野村誠の作曲日記

作曲家の日記です。ちなみに、野村誠のホームページは、こちらhttp://www.makotonomura.net/

新倉タケオの世界

新倉くんのコンサートにゲスト出演しました。
と言っても、第1部を二人で、ぶっ通し60分のインプロをしました。

これが、新倉君。

新倉くんが非常に才能がある音楽家だということは、以前から知っていました。天才なのは分かっているのだけど、一体、どのくらい天才なのか、楽しみでした。初めて一対一で演奏する機会なので、とことん、楽しんでみようと思ってやりましたし、変にサポートに徹することはしないつもりで来ました。

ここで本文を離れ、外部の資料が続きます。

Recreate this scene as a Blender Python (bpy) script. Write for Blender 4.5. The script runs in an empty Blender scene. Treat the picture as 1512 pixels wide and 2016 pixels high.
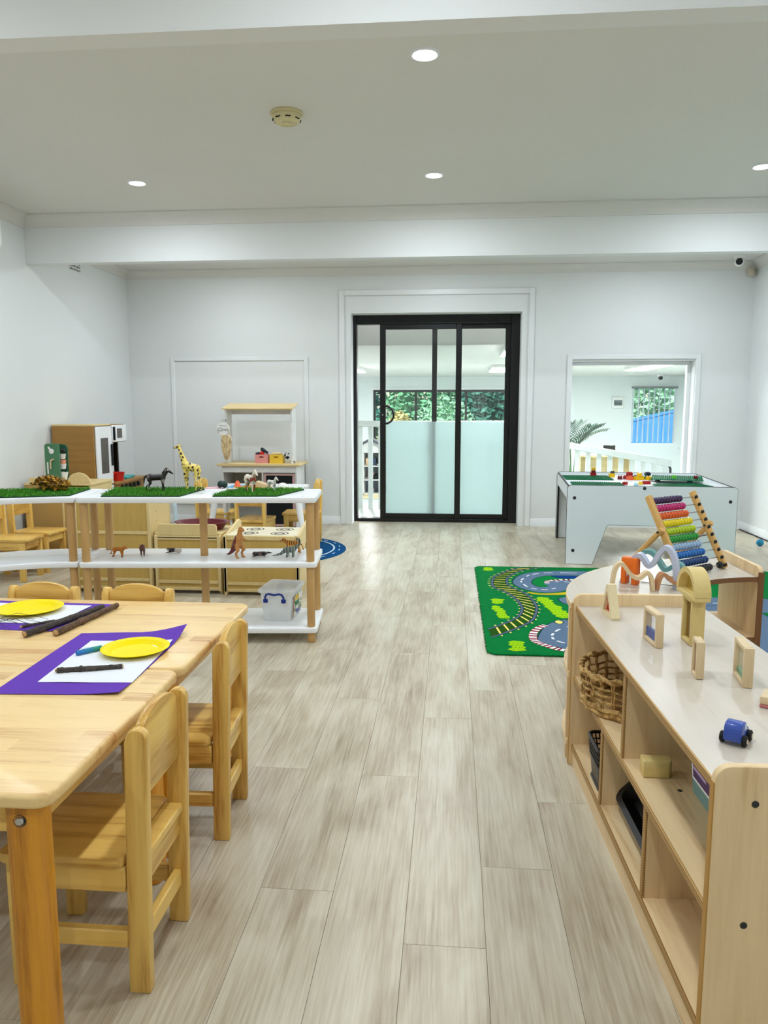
import bpy, bmesh, math, random
import numpy as np
from mathutils import Vector, Matrix

rnd = random.Random(11)
sc = bpy.context.scene
col = sc.collection
D = bpy.data
PI = math.pi
def R(d): return math.radians(d)

# ------------------------------------------------------------------ camera
PITCH, YAW, ROLL, CAM_H = .134545, .087012, -.000423, 1.16
fwd = Vector((-math.sin(YAW) * math.cos(PITCH), math.cos(YAW) * math.cos(PITCH), -math.sin(PITCH)))
rgt = Vector((math.cos(YAW), math.sin(YAW), 0))
up = rgt.cross(fwd)
r2 = rgt * math.cos(ROLL) + up * math.sin(ROLL)
u2 = up * math.cos(ROLL) - rgt * math.sin(ROLL)
cd = D.cameras.new('camera')
cd.sensor_fit = 'VERTICAL'; cd.sensor_height = 36; cd.lens = 1514 / 2016 * 36
cd.clip_start = .05; cd.clip_end = 200
cam = D.objects.new('camera', cd); col.objects.link(cam)
cam.matrix_world = Matrix(((r2.x, u2.x, -fwd.x, 0), (r2.y, u2.y, -fwd.y, 0), (r2.z, u2.z, -fwd.z, CAM_H), (0, 0, 0, 1)))
sc.camera = cam

# ------------------------------------------------------------------ sky, sun, exposure
w = D.worlds.new('sky'); sc.world = w; w.use_nodes = True
wn = w.node_tree.nodes; wl = w.node_tree.links
sky = wn.new('ShaderNodeTexSky'); sky.sky_type = 'NISHITA'
sky.sun_disc = False; sky.sun_elevation = R(42); sky.sun_rotation = R(200)
wl.new(sky.outputs[0], wn['Background'].inputs[0]); wn['Background'].inputs[1].default_value = .30
sd = D.lights.new('sun', 'SUN'); sd.energy = 7; sd.angle = R(.6); sd.color = (1, .95, .86)
sun = D.objects.new('sun', sd); col.objects.link(sun)
sun.rotation_euler = (R(48), 0, R(-28))
LAMP_W, LAMP_COL = 15.0, (.86, .935, 1.0)
PANEL_E = 140
sc.view_settings.view_transform = 'Standard'; sc.view_settings.look = 'None'
sc.view_settings.gamma = 1; sc.view_settings.use_curve_mapping = False
sc.view_settings.exposure = -0.3

# ------------------------------------------------------------------ materials
def S(r, g, b):
    def f(c):
        c /= 255
        return c / 12.92 if c <= .04045 else ((c + .055) / 1.055) ** 2.4
    return (f(r), f(g), f(b), 1)

def new_mat(name):
    m = D.materials.new(name); m.use_nodes = True
    nt = m.node_tree
    return m, nt.nodes, nt.links, nt.nodes['Principled BSDF']

def mat(name, c, rough=.5, spec=.4, metal=0, var=.06, vscale=6, bump=0, bscale=60, coat=0):
    """plain paint or plastic with a slight cloudy variation of its colour and a fine relief"""
    m, n, l, p = new_mat(name)
    p.inputs['Roughness'].default_value = rough; p.inputs['Specular IOR Level'].default_value = spec
    p.inputs['Metallic'].default_value = metal; p.inputs['Coat Weight'].default_value = coat
    tc = n.new('ShaderNodeTexCoord'); no = n.new('ShaderNodeTexNoise'); no.inputs['Scale'].default_value = vscale
    no.inputs['Detail'].default_value = 3
    l.new(tc.outputs['Object'], no.inputs['Vector'])
    mr = n.new('ShaderNodeMapRange'); mr.inputs[1].default_value = .3; mr.inputs[2].default_value = .7
    mr.inputs[3].default_value = 1 - var; mr.inputs[4].default_value = 1 + var
    l.new(no.outputs['Fac'], mr.inputs[0])
    mx = n.new('ShaderNodeVectorMath'); mx.operation = 'SCALE'; mx.inputs[0].default_value = c[:3]
    l.new(mr.outputs[0], mx.inputs['Scale']); l.new(mx.outputs[0], p.inputs['Base Color'])
    if bump:
        b2 = n.new('ShaderNodeTexNoise'); b2.inputs['Scale'].default_value = bscale; b2.inputs['Detail'].default_value = 4
        l.new(tc.outputs['Object'], b2.inputs['Vector'])
        bp = n.new('ShaderNodeBump'); bp.inputs['Strength'].default_value = bump; bp.inputs['Distance'].default_value = .004
        l.new(b2.outputs['Fac'], bp.inputs['Height']); l.new(bp.outputs[0], p.inputs['Normal'])
    return m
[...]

で、実際、セッションは面白いし、ぼくが力をセーブしたり遠慮しながら演奏する必要ももちろんなく、本気で演奏できました。それだけの力量が彼にはあります。逆に、彼の演奏に圧倒されて、ぼくが力を出せないなどということもありませんで、ぼくも、長年培ってきた演奏経験と音楽にかける情熱があるので、天才くんの繰り出す意表の連続にも、動じることなく演奏できました。つまり、息のあった阿吽の即興ライブができたわけで、想像していた以上に、うまく行き過ぎなコンサートになりました。

まぁ、ぼくは、ミニガムランの釘がはずれて危なかったので、ペットボトルを演奏しているようにしながら、舞台監督さんに釘の入ったペットボトルを渡したことと、舞台背後にあった楽器を、お客さんから見やすい位置に移動したこと以外は、純粋に音楽を楽しむことに専念できました。

新倉くんは、舞台経験も増えて、良い意味で本番慣れして、コンサートでも自分の良さを出せるようになっているようです。新倉くんは、以前ワークショップなどに来ても、十分燃焼できていないと、なかなか終わりたくなく、いつまでも楽器から離れなかったりしたことがありました。今日は、彼が十分と思うまで、出し切るまでやろうと思って、ぼくは、(公演時間の問題はあるにしても)全部、出し切るまで、やりたいな、と思っていました。それで、本番後の新倉くんが、燃え尽きたように、ぐったり座り込んでいました。それだけ、自分のエネルギーを注ぎ込んでくれたこと、やりきった感があって、とてもよかった。

デュオの即興ライブと言えば、梅津和時さんと3日間連続でデュオ即興ライブをしたことがありますが、今日のライブは、ぼく自身としても、その時の経験とも似た手応えがありました。

また、何年かに一度,彼とライブをしてみたいですね。今日の演奏のダイジェストも、YouTubeなどで紹介できるといいですね。おつかれさま!